--- Given entries ---

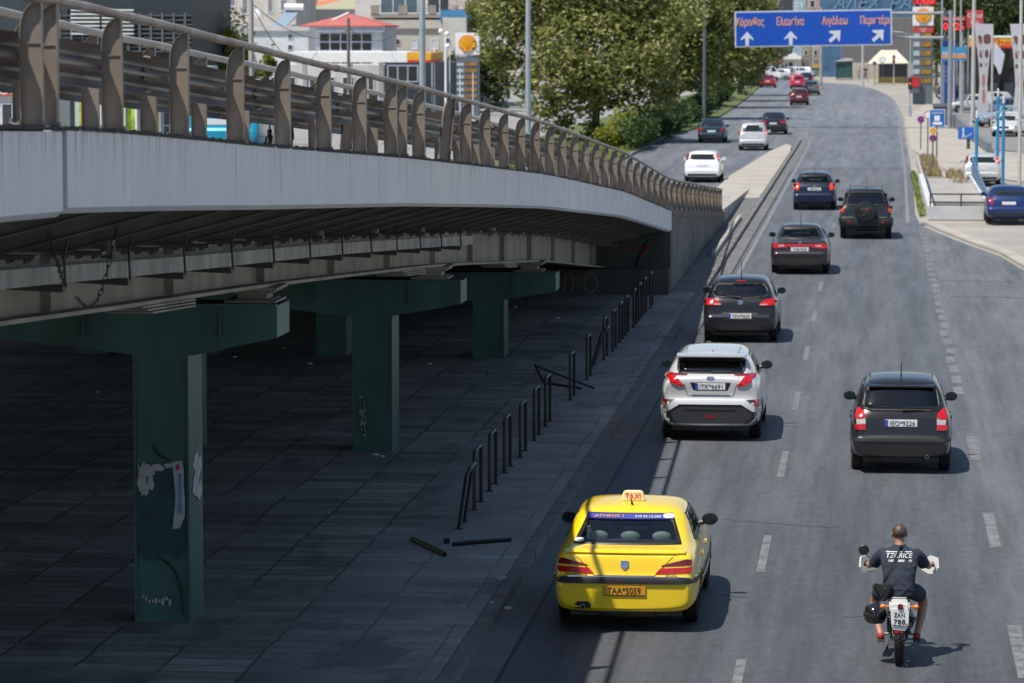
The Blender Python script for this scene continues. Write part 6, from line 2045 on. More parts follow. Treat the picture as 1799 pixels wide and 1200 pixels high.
# dumpster, low wall
Yq = 255
x0, x1 = xw(1641, Yq), xw(1672, Yq)
r = empty('rubbish_skip', ((x0 + x1) / 2, Yq, 0)); tag(r, 'dark grey rubbish container with greenery on top at the foot of the gantry mast', 'container')
m = MB(); w = (x1 - x0) / 2; m.prism([(-w, 1.5), (w, 1.5), (w * .85, .2), (-w * .85, .2)], 'Y', 0, 1.0); m.build('bin_body', pm('bin_grey', (.10, .12, .13), .6), parent=r, bevel=.03)
m = MB(); m.prism([(-w - .05, 1.5), (w + .05, 1.5), (w, 1.7), (-w, 1.7)], 'Y', -.05, 1.05); m.build('lid', pm('bin_lid', (.14, .17, .18), .6), parent=r)
for a in (-.5, .5):
    m = MB(); m.cyl((a, .1, .1), (a + .06, .1, .1), .1, n=10); m.build('castor', RUBBER, parent=r)
m = MB(); a, b = G(1672, 222), G(1733, 268)
m.add([(a.x, a.y, 0), (b.x, b.y, 0), (b.x, b.y, .55), (a.x, a.y, .9), (a.x + .3, a.y, 0), (b.x + .3, b.y, 0), (b.x + .3, b.y, .55), (a.x + .3, a.y, .9)], [(0, 1, 2, 3), (4, 7, 6, 5), (3, 2, 6, 7), (0, 3, 7, 4), (1, 5, 6, 2)])
tag(m.build('low_wall', pm('wall_greyblue', (.15, .17, .2), .7)), 'low grey wall slanting from the rubbish container towards the subway sign', 'wall')
# pale pavement area right of the road and darker forecourt
m = sheet([P2(1600, 262), P2(1590, 205), P2(1640, 175), P2(1672, 222), P2(1733, 268), P2(1830, 285), P2(1830, 262), P2(1860, 330), P2(1665, 300)], .012)
struct('side_pavement', m, PALEPAVE)
m = sheet([P2(1684, 222), P2(1738, 262), P2(1880, 275), P2(1880, 150), P2(1660, 160)], .008)
struct('forecourt', m, concrete('forecourt_concrete', (.16, .155, .15), (.24, .23, .22), .3, .5))
m = MB(); a, b = P2(1612, 392), P2(1799, 475)
kp = [P2(1835, 500), P2(1799, 470), P2(1757, 445), P2(1700, 425), P2(1650, 405), P2(1621, 392)]
pl = kp + [(x + .35, y + .8) for x, y in kp[::-1]]
m.prism(pl, 'Z', -.02, .06); struct('verge_kerb', m, PALEPAVE)
# far station canopy, flags and banners
Y = 330
Cn = bld('station_canopy', 'yellow petrol station canopy with red lettering at the upper right', 'canopy', xw(1706, Y), xw(1880, Y), Y, 8, zw(66, Y), pm('station_yellow', (.75, .38, .02), .5), Z0=zw(81, Y))
pt(Cn, 'roof_edge', [(xw(1706, Y), xw(1880, Y), -.05, 8, zw(66, Y) + .002, zw(63, Y))], WHITE)
pt(Cn, 'red_stripe', [(xw(1706, Y), xw(1880, Y), -.06, -.002, zw(84, Y), zw(80, Y))], pm('station_red', (.55, .04, .03), .5))
c = Cn['_c']; m = MB(); text_mb(m, 'Shell', .85, (xw(1764, Y) - c, -.05, zw(79, Y)), wide=2.2); m.build('lettering', pm('station_red', (.55, .04, .03), .5), parent=Cn)
pt(Cn, 'column', [(xw(a, Y), xw(a, Y) + .3, 3, 3.3, 0, zw(81, Y)) for a in (1730, 1770, 1815)], GREYP)
pt(Cn, 'pump', [(xw(a, Y), xw(a, Y) + .8, 2, 2.6, 0, 1.9) for a in (1740, 1768)], pm('pump_grey', (.12, .13, .15), .5))
o = bld('shop', 'dark petrol station shop under the yellow canopy', 'shop', xw(1690, Y + 9), xw(1900, Y + 9), Y + 9, 6, zw(84, Y), pm('shop_dark2', (.03, .03, .035), .4, 0, .5, .8))
for k in range(5): window(o, xw(1700 + k * 26, Y), xw(1720 + k * 26, Y), .4, 2.6, 2, 1, fm=pm('louvre_grey', (.10, .115, .12), .5))
# signs on the right
def flatsign(name, label, px0, px1, py0, py1, Y, mf, text=None, size=.5, tm=None, legs=True, z=0, extra=None):
    x0, x1 = xw(px0, Y), xw(px1, Y); z0, z1 = zw(py1, Y), zw(py0, Y); c = (x0 + x1) / 2
    r = empty(name, (c, Y, 0)); tag(r, label, 'sign')
    if legs:
        for q in (-1, 1):
            m = MB(); m.cyl((q * (x1 - x0) * .38, .1, 0), (q * (x1 - x0) * .38, .1, z0 + .1), .06, n=8); m.build('post', GALV, parent=r)
    m = MB(); m.box(x0 - c, x1 - c, -.06, .06, z0, z1); b = m.build('board', mf, parent=r)
    if text:
        ls = text.split('\n')
        for q, tx in enumerate(ls):
            m = MB(); text_mb(m, tx, size, (0, -.07, z0 + (z1 - z0) * (.3 if len(ls) == 1 else .58 - .36 * q)), wide=(x1 - x0) * (.85 if q == 0 else .5)); m.build('lettering', tm or WHITE, parent=b)
    return r
r = flatsign('gas_price_sign', 'small red gas price sign with glowing digits behind the gantry mast', 1655, 1696, 29, 54, 310, pm('board_red2', (.5, .06, .07), .5), None)
m = MB(); m.box(-.95, .95, -.08, -.062, zw(53, 310), zw(36, 310)); b = m.build('led_panel', pm('led_black', (.02, .01, .015), .3), parent=r)
m = MB(); text_mb(m, '0.726', .85, (0, -.09, zw(52, 310)), wide=1.7); m.build('led_digits', LEDR, parent=b)
m = MB(); text_mb(m, 'Coral Gas', .3, (0, -.09, zw(35, 310)), wide=1.6); m.build('lettering', WHITE, parent=r)
flatsign('gas_brand_sign', 'plain red square gas sign right of the price sign', 1698, 1727, 18, 49, 312, pm('board_red2', (.5, .06, .07), .5), 'Coral\nGas', .5)
r = flatsign('blue_pylon', 'tall dark blue totem sign beside the gantry mast', 1653, 1681, 70, 168, 300, pm('totem_blue', (.01, .05, .22), .4), None, legs=False)
m = MB(); m.box(-.66, .66, -.05, .05, 0, zw(168, 300)); m.build('base', pm('totem_blue', (.01, .05, .22), .4), parent=r)
for k, tx in enumerate(('LPG', 'ΠΛΥΝΤΗΡΙΟ', 'ΛΙΠΑΝΤΙΚΑ', 'ΕΛΑΣΤΙΚΑ')):
    m = MB(); text_mb(m, tx, .26, (0, -.07, zw(120 + k * 7.5, 300)), wide=.9 if k else .45); m.build('lettering', pm('letter_blue', (.35, .45, .7), .5), parent=r)
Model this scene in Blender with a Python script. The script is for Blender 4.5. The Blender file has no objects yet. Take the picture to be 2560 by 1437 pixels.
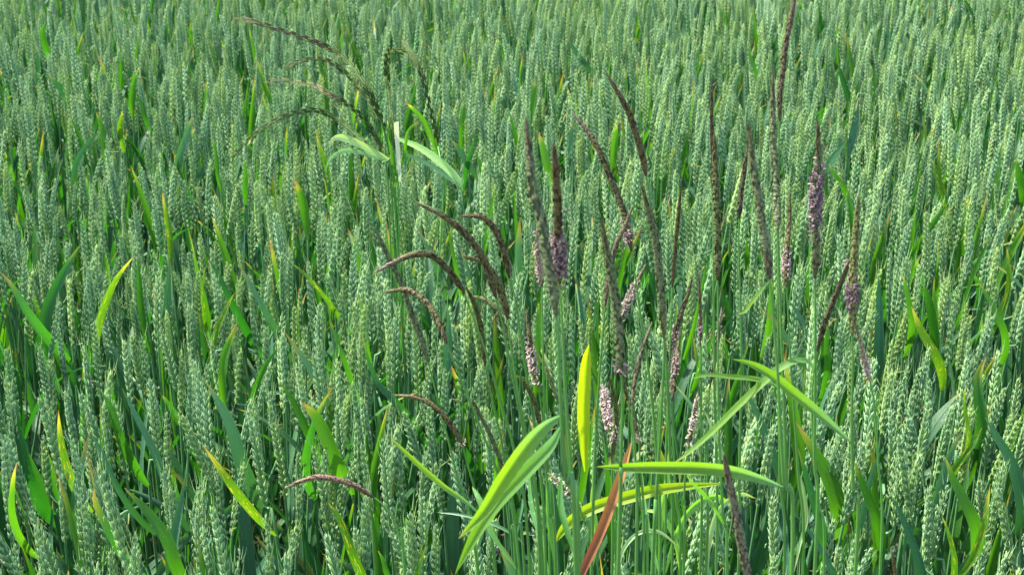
import bpy, math, random
from mathutils import Vector, Matrix, Euler, noise as mnoise
R = math.radians
random.seed(11)
C = bpy.context.scene.collection
scene = bpy.context.scene

# ------------------------------------------------------------------ camera
FPX = 3600.0                      # focal length in pixels of the 2560 px wide photograph
PITCH = R(21.5)
H = 0.72                          # height of the crop's canopy
CAMZ = H + 0.66
cam_d = bpy.data.cameras.new('camera')
cam = bpy.data.objects.new('camera', cam_d)
C.objects.link(cam)
scene.camera = cam
cam.location = (0, 0, CAMZ)
cam.rotation_euler = (math.pi / 2 - PITCH, 0, 0)
cam_d.sensor_width = 36
cam_d.lens = FPX / 2560 * 36
cam_d.clip_start = 0.02
cam_d.clip_end = 2000
cam_d.dof.use_dof = True
cam_d.dof.focus_distance = 1.25
cam_d.dof.aperture_fstop = 32

# ------------------------------------------------------------------ light
SUN_EL, SUN_AZ = R(60), R(-72)    # azimuth from +Y (the view direction), negative = to the left
w = bpy.data.worlds.new('World')
scene.world = w
w.use_nodes = True
nt = w.node_tree
bg = nt.nodes['Background']
sky = nt.nodes.new('ShaderNodeTexSky')
sky.sky_type = 'NISHITA'
sky.sun_disc = False
sky.sun_elevation = SUN_EL
sky.sun_rotation = SUN_AZ
nt.links.new(sky.outputs[0], bg.inputs[0])
bg.inputs[1].default_value = 0.14
sd = bpy.data.lights.new('sun', 'SUN')
sd.energy = 4.3
sd.angle = R(1.0)
sd.color = (1.0, 0.955, 0.85)
sun = bpy.data.objects.new('sun', sd)
C.objects.link(sun)
sdir = Vector((math.sin(SUN_AZ) * math.cos(SUN_EL), math.cos(SUN_AZ) * math.cos(SUN_EL), math.sin(SUN_EL)))
sun.rotation_euler = sdir.to_track_quat('Z', 'Y').to_euler()
sun.location = sdir * 20
scene.view_settings.view_transform = 'Standard'
scene.view_settings.look = 'None'
scene.view_settings.gamma = 1
scene.view_settings.use_curve_mapping = False
scene.view_settings.exposure = 1.90
scene.cycles.max_bounces = 8
scene.cycles.transmission_bounces = 6
scene.cycles.diffuse_bounces = 4
scene.cycles.use_denoising = True

# ------------------------------------------------------------------ geometry of the view
CP, SP = math.cos(PITCH), math.sin(PITCH)
def ray(px, py):
    u, v = (px - 1280) / FPX, -(py - 718.5) / FPX
    return Vector((u, CP + v * SP, -SP + v * CP))
def at_D(px, py, D):               # the point seen at (px, py) that stands D metres in front of the camera
    r = ray(px, py)
    return Vector((0, 0, CAMZ)) + r * (D / r.y)
def D_at_z(px, py, z):
    r = ray(px, py)
    return (z - CAMZ) / r.z * r.y
def project(p):
    q = Vector(p) - Vector((0, 0, CAMZ))
    zc = q.y * CP - q.z * SP
    return 1280 + FPX * q.x / zc, 718.5 - FPX * (q.y * SP + q.z * CP) / zc, zc

# ------------------------------------------------------------------ mesh helper
class MB:
    def __init__(s):
        s.v, s.f, s.uv, s.col, s.mi = [], [], [], [], []
    def vert(s, p, uv=(0, 0), col=(1, 1, 1)):
        s.v.append((p[0], p[1], p[2])); s.uv.append(uv); s.col.append((col[0], col[1], col[2], 1)); return len(s.v) - 1
    def face(s, idx, m=0):
        s.f.append(idx); s.mi.append(m)
    def add(s, o, M=None, m=None, colf=None):
        b = len(s.v)
        for k, p in enumerate(o.v):
            s.v.append(tuple(M @ Vector(p)) if M is not None else p)
        s.uv += o.uv
        s.col += o.col if colf is None else [colf(c) for c in o.col]
        s.f += [tuple(i + b for i in f) for f in o.f]
        s.mi += o.mi if m is None else [m] * len(o.f)
        return s
    def mesh(s, name, mats, smooth=True):
        me = bpy.data.meshes.new(name)
        me.from_pydata(s.v, [], s.f)
        uvl = me.uv_layers.new(name='UVMap')
        vi = [0] * len(me.loops); me.loops.foreach_get('vertex_index', vi)
        flat = [c for i in vi for c in s.uv[i]]
        uvl.data.foreach_set('uv', flat)
        at = me.color_attributes.new('Col', 'FLOAT_COLOR', 'POINT')
        at.data.foreach_set('color', [c for q in s.col for c in q])
        me.polygons.foreach_set('material_index', s.mi)
        me.polygons.foreach_set('use_smooth', [smooth] * len(s.f))
        for m in mats: me.materials.append(m)
        me.update()
        return me

def link(name, me, parent=None, M=None):
    o = bpy.data.objects.new(name, me)
    C.objects.link(o)
    if parent is not None: o.parent = parent
    if M is not None: o.matrix_local = M
    return o
def thing(name, loc, label, cat, group=None, me=None):
    o = bpy.data.objects.new(name, me)
    C.objects.link(o)
    o.location = loc
    o['label'] = label; o['category'] = cat; o['kind'] = 'thing'
    if group: o['group'] = group
    return o

def frame(t, up=Vector((0, -1, 0))):
    t = t.normalized()
    x = up.cross(t)
    if x.length < 1e-4: x = Vector((1, 0, 0)).cross(t)
    x.normalize()
    y = t.cross(x)
    return x, y
def spline(pts, n):                # Catmull-Rom through pts
    P = [2 * pts[0] - pts[1]] + list(pts) + [2 * pts[-1] - pts[-2]]
    out = []
    segs = len(pts) - 1
    for k in range(n + 1):
        t = k / n * segs
        i = min(int(t), segs - 1); u = t - i
        a, b, c, d = P[i], P[i + 1], P[i + 2], P[i + 3]
        out.append(0.5 * ((2 * b) + (c - a) * u + (2 * a - 5 * b + 4 * c - d) * u * u + (3 * b - a - 3 * c + d) * u ** 3))
    return out
def tube(mb, pts, rf, sides=6, col=(1, 1, 1), m=0, colf=None):
    n = len(pts); rings = []
    for i, p in enumerate(pts):
        t = (pts[min(i + 1, n - 1)] - pts[max(i - 1, 0)])
        x, y = frame(t)
        r = rf(i / (n - 1)) if callable(rf) else rf
        cc = colf(i / (n - 1)) if colf else col
        rings.append([mb.vert(p + (x * math.cos(a) + y * math.sin(a)) * r, (k / sides, i / (n - 1)), cc)
                      for k in range(sides) for a in (2 * math.pi * k / sides,)])
    for i in range(n - 1):
        for k in range(sides):
            k2 = (k + 1) % sides
            mb.face((rings[i][k], rings[i][k2], rings[i + 1][k2], rings[i + 1][k]), m)
    return mb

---

**Aim of the exercise:** In the listing, find each line with the string "pixels" and copy it.

**Expected answer:**
The Blender Python script for this scene continues. Write part 6, from line 2045 on. More parts follow. Treat the picture as 1799 pixels wide and 1200 pixels high.
Model this scene in Blender with a Python script. The script is for Blender 4.5. The Blender file has no objects yet. Take the picture to be 2560 by 1437 pixels.
FPX = 3600.0                      # focal length in pixels of the 2560 px wide photograph